WRITTEN REQUEST → Starting at the first line of the listing below, retype each line up to and including the one that contains "return (340 +". Leave pictures out.

AVAILABLE RECORDS →
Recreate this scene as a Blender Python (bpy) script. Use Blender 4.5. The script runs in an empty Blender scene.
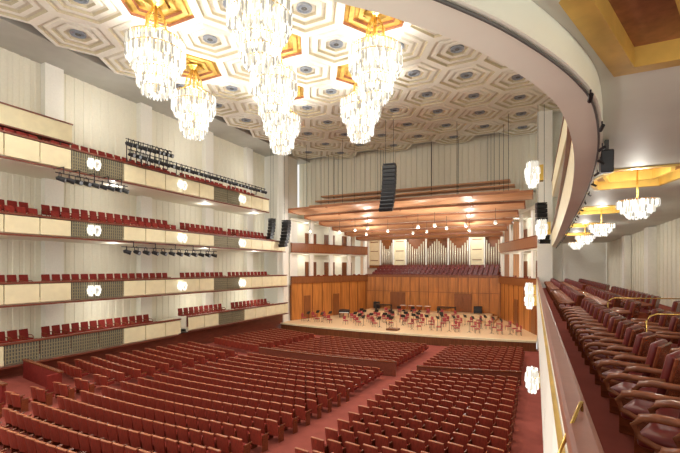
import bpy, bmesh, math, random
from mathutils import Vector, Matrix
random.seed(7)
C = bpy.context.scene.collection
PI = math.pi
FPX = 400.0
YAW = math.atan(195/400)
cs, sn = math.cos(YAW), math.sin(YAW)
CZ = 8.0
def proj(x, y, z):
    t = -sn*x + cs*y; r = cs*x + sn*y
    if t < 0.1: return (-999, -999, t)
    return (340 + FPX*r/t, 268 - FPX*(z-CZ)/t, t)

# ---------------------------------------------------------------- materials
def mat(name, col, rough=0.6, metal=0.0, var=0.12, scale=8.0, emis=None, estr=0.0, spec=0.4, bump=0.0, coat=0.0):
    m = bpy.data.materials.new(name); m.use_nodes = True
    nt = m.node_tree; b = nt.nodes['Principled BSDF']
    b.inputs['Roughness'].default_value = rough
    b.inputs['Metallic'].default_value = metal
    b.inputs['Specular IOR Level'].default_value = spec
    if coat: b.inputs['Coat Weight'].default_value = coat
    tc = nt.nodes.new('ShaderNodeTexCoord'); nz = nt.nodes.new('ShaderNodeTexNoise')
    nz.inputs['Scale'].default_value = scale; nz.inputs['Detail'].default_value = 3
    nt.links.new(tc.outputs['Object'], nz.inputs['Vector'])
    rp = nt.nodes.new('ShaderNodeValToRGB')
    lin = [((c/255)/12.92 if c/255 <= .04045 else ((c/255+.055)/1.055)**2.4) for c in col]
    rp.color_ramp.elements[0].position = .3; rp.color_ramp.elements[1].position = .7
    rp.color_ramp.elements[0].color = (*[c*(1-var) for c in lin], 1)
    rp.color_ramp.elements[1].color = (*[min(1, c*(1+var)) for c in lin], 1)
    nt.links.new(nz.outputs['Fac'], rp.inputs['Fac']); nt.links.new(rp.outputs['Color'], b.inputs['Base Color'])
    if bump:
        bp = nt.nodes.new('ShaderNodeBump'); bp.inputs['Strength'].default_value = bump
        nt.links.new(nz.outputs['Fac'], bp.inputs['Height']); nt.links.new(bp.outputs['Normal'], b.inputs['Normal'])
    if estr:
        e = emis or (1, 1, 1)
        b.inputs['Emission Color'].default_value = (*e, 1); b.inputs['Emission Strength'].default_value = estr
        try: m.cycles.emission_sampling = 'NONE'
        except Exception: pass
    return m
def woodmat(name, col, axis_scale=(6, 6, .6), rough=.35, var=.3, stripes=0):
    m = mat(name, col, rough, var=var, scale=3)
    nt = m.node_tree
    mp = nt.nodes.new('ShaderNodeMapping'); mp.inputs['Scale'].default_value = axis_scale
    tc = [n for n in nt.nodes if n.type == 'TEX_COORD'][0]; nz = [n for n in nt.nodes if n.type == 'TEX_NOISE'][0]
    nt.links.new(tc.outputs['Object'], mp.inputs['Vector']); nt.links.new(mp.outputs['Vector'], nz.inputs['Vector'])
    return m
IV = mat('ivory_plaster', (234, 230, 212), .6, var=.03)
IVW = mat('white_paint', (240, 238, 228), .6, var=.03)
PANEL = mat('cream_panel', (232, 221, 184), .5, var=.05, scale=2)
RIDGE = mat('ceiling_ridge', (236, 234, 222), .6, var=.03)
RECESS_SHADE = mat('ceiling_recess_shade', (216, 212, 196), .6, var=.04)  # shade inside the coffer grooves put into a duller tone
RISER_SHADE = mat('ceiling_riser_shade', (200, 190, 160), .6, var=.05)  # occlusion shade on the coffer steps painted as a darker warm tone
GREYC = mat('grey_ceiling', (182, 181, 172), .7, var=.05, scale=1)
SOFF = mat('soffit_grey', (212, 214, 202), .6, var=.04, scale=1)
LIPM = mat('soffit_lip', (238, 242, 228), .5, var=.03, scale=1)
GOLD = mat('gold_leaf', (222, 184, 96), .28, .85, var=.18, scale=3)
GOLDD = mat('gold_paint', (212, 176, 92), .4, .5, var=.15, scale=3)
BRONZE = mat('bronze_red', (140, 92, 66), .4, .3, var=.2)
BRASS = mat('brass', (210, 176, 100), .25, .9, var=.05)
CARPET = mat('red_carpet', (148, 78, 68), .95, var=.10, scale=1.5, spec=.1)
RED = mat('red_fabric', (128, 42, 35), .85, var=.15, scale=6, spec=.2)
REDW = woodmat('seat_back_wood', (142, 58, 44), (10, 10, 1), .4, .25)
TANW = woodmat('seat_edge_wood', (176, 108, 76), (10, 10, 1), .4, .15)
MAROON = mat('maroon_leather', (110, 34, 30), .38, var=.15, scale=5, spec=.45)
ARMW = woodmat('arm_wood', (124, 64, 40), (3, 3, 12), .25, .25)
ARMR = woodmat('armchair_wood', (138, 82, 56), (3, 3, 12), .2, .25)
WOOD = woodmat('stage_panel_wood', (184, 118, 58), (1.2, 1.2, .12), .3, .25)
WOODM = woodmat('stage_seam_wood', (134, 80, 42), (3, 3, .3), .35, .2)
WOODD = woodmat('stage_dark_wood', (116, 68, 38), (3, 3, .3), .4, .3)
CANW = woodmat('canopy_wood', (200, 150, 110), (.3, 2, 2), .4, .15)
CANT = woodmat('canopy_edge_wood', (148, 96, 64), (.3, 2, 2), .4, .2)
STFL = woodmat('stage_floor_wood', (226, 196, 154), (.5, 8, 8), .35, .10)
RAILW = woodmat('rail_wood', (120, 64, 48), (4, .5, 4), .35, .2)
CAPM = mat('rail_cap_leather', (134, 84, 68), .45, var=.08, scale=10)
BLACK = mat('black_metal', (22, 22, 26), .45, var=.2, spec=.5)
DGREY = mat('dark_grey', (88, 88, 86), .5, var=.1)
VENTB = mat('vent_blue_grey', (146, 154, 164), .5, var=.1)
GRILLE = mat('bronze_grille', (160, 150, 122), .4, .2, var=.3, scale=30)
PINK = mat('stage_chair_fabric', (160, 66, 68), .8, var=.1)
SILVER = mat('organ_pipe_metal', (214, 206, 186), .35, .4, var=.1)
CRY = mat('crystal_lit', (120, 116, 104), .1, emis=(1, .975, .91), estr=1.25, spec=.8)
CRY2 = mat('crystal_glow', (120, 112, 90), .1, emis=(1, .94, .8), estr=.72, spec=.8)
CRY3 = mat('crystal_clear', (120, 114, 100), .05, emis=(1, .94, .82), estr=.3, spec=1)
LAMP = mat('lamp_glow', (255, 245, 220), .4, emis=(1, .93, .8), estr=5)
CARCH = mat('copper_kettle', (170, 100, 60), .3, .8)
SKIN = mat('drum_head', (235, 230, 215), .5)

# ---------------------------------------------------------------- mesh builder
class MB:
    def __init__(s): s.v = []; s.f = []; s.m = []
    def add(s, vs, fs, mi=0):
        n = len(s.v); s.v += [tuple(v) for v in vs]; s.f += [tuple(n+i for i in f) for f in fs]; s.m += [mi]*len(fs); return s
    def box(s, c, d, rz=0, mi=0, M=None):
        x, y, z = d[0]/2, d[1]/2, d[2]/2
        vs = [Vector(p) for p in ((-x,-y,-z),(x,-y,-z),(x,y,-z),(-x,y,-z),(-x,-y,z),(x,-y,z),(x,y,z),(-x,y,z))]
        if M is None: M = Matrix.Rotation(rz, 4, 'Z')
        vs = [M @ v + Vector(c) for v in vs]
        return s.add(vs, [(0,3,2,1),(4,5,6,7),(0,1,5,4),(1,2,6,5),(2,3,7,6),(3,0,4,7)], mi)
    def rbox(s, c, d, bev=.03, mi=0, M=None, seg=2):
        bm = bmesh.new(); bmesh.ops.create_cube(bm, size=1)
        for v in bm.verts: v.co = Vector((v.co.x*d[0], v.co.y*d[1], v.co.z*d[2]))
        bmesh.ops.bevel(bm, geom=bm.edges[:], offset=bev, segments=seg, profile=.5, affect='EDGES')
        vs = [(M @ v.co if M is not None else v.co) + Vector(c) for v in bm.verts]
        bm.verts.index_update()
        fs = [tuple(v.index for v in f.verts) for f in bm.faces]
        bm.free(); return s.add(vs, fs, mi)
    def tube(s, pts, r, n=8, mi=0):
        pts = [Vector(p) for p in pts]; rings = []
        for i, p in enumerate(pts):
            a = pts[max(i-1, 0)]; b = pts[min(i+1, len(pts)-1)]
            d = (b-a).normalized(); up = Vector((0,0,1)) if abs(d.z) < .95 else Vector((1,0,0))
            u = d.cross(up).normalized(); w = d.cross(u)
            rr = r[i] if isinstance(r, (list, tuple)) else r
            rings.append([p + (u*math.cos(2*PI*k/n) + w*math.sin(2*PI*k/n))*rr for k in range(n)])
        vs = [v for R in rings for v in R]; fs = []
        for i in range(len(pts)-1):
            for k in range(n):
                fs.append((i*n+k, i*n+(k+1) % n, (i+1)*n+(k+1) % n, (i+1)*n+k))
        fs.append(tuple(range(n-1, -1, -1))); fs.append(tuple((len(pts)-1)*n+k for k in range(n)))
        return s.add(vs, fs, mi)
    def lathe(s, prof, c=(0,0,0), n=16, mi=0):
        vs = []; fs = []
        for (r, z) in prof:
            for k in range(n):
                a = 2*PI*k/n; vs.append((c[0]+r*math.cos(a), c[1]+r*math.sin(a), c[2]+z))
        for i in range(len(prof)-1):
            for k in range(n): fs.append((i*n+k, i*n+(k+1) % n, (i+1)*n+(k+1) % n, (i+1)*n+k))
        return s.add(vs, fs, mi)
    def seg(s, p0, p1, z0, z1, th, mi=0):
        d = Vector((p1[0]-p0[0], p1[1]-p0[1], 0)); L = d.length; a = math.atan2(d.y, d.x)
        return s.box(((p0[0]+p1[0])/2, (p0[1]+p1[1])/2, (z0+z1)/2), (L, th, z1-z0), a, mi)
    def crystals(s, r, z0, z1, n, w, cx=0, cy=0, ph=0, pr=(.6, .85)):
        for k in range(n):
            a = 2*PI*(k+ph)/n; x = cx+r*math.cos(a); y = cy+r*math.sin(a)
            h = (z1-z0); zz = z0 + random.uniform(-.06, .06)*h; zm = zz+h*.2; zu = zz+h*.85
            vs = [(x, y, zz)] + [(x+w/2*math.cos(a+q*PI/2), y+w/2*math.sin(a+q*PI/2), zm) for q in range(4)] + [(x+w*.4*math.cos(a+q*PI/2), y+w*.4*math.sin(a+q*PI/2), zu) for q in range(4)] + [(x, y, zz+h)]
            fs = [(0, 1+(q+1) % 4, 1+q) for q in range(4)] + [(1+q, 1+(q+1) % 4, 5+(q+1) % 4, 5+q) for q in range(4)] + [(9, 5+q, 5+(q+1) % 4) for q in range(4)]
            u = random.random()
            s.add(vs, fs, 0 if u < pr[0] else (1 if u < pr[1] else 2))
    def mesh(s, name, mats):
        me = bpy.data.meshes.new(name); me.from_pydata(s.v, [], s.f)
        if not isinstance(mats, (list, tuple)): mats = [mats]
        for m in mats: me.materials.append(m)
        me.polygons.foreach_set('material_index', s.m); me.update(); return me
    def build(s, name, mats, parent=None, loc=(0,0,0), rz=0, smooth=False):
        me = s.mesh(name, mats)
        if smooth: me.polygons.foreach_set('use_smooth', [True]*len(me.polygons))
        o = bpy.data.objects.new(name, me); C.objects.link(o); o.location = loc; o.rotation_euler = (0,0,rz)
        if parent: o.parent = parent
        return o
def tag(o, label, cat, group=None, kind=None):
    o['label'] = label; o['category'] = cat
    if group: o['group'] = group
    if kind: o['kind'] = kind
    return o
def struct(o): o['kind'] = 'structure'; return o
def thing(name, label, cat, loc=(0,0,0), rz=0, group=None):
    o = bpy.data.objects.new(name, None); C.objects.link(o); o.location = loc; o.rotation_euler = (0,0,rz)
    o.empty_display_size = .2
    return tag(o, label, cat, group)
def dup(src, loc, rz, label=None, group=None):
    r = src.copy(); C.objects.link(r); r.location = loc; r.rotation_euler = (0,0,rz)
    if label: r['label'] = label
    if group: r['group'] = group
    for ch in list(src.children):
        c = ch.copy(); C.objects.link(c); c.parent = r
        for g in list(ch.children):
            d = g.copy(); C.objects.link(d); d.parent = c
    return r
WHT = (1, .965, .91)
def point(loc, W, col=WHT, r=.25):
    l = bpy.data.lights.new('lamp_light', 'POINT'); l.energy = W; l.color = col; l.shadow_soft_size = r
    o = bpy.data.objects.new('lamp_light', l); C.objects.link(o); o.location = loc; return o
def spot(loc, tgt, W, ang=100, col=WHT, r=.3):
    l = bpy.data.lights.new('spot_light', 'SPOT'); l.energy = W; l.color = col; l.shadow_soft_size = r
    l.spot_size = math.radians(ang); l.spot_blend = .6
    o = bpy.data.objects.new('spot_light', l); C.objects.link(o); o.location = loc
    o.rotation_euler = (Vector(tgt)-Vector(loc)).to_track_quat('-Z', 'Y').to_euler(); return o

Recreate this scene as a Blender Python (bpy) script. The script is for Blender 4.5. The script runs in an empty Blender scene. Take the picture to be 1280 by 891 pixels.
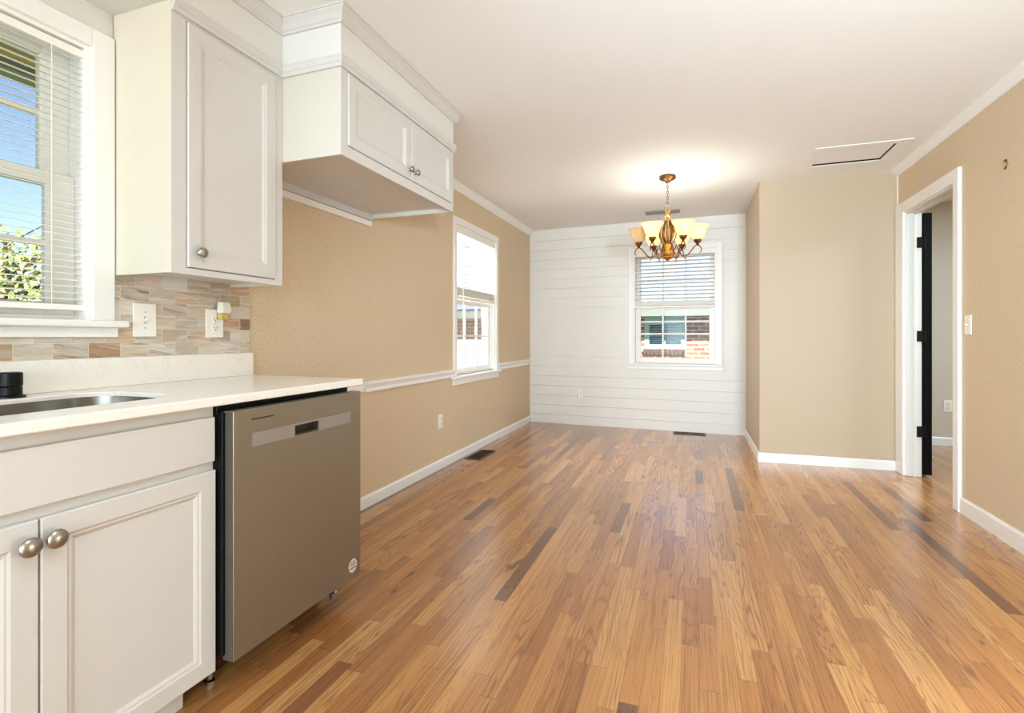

EXPECTED OUTPUT →
Recreate this scene as a Blender Python (bpy) script. Use Blender 4.5. The script runs in an empty Blender scene.
import bpy, bmesh, math, random
from mathutils import Vector, Matrix
random.seed(7)
C = bpy.context.scene.collection
PI = math.pi
FPX = 400.0
YAW = math.atan(195/400)
cs, sn = math.cos(YAW), math.sin(YAW)
CZ = 8.0
def proj(x, y, z):
    t = -sn*x + cs*y; r = cs*x + sn*y
    if t < 0.1: return (-999, -999, t)
    return (340 + FPX*r/t, 268 - FPX*(z-CZ)/t, t)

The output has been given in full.